■ **STATED PROBLEM**: Go from the first line to the line with "0.02), -0.01, 0)))" and return those lines verbatim, ends included.

####################

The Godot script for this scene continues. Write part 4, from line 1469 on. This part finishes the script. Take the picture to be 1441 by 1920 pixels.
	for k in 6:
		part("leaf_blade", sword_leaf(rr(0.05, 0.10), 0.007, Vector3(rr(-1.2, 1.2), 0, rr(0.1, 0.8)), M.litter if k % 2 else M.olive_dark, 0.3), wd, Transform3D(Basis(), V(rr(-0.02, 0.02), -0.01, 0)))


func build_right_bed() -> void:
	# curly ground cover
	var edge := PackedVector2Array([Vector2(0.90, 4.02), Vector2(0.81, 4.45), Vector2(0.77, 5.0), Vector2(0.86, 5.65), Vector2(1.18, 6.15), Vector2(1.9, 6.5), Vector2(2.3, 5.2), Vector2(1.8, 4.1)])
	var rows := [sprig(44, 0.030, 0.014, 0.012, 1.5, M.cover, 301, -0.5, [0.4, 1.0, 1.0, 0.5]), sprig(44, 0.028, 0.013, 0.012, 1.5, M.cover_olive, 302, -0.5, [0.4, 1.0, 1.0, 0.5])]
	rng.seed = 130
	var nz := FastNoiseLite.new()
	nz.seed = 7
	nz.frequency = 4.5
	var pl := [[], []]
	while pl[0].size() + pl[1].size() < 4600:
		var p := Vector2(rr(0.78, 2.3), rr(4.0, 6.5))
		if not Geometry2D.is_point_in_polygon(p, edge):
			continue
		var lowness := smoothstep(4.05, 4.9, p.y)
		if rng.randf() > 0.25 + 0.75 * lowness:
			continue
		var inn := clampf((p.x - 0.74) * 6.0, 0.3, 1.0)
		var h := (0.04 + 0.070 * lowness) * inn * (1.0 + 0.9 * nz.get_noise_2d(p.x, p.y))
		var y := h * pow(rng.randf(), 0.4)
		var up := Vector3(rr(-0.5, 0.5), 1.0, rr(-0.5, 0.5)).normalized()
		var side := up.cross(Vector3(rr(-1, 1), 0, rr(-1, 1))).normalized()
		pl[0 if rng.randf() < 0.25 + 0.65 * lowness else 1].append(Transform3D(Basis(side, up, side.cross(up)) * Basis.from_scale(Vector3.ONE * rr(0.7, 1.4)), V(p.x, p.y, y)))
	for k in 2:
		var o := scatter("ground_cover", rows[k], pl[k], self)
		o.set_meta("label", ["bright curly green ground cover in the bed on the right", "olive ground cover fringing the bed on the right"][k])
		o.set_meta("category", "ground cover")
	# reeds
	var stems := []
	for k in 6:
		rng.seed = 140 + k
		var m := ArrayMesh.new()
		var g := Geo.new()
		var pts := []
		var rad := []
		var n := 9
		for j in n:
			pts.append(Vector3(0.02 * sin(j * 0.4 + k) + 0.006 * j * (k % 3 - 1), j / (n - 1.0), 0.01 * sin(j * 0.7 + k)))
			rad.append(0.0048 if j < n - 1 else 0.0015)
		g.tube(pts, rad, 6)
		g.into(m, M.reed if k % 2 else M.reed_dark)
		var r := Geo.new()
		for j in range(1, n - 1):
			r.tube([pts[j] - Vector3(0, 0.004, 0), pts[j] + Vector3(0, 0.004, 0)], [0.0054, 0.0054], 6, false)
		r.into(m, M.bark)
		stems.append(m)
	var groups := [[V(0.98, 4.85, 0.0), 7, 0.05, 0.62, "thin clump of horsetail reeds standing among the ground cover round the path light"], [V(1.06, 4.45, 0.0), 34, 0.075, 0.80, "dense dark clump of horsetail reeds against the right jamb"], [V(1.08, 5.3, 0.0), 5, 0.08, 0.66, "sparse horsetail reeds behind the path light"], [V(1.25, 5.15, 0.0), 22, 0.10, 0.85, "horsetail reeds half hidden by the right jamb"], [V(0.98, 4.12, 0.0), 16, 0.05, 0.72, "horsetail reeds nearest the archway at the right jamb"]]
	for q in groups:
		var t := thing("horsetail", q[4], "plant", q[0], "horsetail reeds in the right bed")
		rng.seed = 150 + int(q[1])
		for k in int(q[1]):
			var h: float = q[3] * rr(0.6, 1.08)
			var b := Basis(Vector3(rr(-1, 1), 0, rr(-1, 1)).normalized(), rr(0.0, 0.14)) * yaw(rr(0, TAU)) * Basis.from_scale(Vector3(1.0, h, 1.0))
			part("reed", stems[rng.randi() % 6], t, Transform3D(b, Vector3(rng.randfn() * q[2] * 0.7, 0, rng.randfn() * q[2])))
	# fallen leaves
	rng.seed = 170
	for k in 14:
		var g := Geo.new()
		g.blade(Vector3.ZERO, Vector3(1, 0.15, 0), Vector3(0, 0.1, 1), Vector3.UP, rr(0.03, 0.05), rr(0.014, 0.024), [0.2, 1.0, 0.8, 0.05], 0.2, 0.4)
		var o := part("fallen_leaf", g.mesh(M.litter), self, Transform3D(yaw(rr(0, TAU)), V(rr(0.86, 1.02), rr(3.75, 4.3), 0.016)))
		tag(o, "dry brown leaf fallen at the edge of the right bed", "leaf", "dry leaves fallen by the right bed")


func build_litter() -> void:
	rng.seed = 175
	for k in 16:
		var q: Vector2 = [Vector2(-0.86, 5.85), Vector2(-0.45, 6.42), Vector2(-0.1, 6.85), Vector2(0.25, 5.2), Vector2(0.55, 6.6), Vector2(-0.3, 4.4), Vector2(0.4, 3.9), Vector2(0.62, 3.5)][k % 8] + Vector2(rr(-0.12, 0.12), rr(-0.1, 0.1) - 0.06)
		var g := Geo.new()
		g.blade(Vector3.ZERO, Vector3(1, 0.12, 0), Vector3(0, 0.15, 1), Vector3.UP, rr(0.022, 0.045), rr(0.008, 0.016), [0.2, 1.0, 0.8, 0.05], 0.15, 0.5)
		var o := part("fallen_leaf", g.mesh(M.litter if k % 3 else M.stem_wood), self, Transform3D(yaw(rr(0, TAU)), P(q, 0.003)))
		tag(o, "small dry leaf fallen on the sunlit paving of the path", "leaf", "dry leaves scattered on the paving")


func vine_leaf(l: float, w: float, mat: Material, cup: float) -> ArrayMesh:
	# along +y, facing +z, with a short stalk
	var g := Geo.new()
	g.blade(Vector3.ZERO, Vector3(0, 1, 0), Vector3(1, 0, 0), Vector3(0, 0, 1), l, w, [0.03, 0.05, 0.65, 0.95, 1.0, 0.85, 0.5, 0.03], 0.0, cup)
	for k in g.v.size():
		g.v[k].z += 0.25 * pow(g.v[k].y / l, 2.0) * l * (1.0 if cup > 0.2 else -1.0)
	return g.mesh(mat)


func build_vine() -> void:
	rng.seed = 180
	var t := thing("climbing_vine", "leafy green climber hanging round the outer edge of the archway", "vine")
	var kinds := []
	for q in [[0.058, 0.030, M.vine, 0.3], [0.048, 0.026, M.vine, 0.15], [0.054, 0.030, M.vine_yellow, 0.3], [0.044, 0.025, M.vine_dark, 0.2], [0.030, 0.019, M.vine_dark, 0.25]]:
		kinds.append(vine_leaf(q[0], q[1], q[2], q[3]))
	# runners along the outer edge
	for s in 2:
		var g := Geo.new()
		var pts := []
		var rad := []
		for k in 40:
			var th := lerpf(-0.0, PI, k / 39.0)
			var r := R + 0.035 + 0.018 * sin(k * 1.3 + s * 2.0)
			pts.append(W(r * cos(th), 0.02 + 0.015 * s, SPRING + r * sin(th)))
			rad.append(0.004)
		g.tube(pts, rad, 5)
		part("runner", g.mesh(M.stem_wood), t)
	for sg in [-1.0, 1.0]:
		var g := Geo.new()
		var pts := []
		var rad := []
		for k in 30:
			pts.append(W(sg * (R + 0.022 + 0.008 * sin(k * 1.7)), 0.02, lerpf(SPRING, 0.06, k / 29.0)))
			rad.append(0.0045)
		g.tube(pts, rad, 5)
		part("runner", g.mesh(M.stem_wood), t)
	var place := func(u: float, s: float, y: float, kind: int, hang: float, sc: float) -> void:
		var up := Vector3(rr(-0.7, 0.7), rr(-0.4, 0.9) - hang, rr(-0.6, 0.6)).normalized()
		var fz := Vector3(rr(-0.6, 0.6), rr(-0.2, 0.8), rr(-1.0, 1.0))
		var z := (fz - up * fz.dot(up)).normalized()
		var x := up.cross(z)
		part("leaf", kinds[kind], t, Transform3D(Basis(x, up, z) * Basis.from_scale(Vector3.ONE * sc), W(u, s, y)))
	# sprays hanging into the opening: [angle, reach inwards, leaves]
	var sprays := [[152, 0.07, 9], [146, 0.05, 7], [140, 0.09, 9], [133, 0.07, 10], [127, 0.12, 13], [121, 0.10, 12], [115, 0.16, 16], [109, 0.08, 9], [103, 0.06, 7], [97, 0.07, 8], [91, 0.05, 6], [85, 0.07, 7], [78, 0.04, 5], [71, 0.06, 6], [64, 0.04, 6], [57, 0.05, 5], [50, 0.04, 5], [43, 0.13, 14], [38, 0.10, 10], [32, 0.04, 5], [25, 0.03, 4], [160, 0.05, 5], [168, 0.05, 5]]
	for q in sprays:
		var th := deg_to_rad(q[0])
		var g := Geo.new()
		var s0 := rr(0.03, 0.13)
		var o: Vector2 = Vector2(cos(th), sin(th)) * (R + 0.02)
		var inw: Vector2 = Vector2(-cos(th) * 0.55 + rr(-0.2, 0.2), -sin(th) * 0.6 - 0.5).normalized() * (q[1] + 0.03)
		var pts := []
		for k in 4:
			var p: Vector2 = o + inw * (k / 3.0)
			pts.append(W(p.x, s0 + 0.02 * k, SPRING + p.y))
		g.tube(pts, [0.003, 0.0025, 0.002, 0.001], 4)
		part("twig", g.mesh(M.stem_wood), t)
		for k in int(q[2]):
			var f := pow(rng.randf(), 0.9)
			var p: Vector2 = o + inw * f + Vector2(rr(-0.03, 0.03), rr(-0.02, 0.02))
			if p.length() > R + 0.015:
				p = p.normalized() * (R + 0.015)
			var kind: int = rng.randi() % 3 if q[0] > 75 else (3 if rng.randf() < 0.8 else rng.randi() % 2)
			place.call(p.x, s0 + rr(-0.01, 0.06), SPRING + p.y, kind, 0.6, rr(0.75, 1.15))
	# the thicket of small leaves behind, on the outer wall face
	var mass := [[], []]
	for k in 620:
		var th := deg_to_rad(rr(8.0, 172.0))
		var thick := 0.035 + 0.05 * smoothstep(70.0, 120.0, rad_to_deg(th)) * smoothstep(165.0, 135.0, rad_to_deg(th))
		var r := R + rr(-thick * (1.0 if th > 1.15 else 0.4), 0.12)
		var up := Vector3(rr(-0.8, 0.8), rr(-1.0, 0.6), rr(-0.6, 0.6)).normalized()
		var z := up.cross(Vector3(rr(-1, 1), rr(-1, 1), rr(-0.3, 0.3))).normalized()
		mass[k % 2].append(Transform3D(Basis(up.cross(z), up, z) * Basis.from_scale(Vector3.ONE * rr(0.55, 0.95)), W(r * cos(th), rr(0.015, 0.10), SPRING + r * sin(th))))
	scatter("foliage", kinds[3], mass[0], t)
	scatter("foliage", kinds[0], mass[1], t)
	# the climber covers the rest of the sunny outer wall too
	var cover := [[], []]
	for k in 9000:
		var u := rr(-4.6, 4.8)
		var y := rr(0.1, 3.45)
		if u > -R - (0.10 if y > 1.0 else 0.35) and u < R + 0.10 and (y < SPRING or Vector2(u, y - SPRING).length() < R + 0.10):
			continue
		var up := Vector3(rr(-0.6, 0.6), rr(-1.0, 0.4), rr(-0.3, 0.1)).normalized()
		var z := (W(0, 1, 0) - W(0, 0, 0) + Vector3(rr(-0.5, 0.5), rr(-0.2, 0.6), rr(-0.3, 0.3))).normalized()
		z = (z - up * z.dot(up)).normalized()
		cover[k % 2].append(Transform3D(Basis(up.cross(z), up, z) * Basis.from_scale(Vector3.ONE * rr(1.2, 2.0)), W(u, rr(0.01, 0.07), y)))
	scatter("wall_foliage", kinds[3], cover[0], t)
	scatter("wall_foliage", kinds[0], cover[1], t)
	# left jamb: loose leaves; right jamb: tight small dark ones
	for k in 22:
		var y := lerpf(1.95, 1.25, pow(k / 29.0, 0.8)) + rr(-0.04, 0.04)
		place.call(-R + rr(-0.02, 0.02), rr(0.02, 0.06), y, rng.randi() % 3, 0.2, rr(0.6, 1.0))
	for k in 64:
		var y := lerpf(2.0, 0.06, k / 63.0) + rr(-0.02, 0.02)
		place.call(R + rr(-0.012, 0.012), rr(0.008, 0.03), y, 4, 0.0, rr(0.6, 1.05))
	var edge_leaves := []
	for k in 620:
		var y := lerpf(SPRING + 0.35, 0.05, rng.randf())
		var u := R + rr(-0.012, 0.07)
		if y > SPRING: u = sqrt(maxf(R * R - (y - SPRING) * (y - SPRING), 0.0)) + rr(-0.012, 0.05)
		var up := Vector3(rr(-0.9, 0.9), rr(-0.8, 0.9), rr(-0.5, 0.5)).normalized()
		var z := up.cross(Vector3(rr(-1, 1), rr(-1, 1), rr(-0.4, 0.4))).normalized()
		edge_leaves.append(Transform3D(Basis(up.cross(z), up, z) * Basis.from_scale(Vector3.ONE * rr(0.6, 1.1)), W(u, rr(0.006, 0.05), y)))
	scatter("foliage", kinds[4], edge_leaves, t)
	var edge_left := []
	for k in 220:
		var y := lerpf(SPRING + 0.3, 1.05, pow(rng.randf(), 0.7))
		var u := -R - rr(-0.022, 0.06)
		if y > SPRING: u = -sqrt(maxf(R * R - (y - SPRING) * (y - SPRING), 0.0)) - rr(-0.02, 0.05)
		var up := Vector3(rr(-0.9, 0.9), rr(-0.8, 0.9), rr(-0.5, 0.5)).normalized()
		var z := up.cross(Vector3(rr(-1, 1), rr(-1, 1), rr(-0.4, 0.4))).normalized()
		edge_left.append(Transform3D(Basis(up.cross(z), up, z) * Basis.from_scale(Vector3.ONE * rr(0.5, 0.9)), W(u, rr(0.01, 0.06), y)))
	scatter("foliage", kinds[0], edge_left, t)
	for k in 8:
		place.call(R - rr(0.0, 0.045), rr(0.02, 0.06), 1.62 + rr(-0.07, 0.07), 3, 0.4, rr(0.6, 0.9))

####################

■ **SOLVED EXERCISE**:
The Godot script for this scene continues. Write part 4, from line 1469 on. This part finishes the script. Take the picture to be 1441 by 1920 pixels.
	for k in 6:
		part("leaf_blade", sword_leaf(rr(0.05, 0.10), 0.007, Vector3(rr(-1.2, 1.2), 0, rr(0.1, 0.8)), M.litter if k % 2 else M.olive_dark, 0.3), wd, Transform3D(Basis(), V(rr(-0.02, 0.02), -0.01, 0)))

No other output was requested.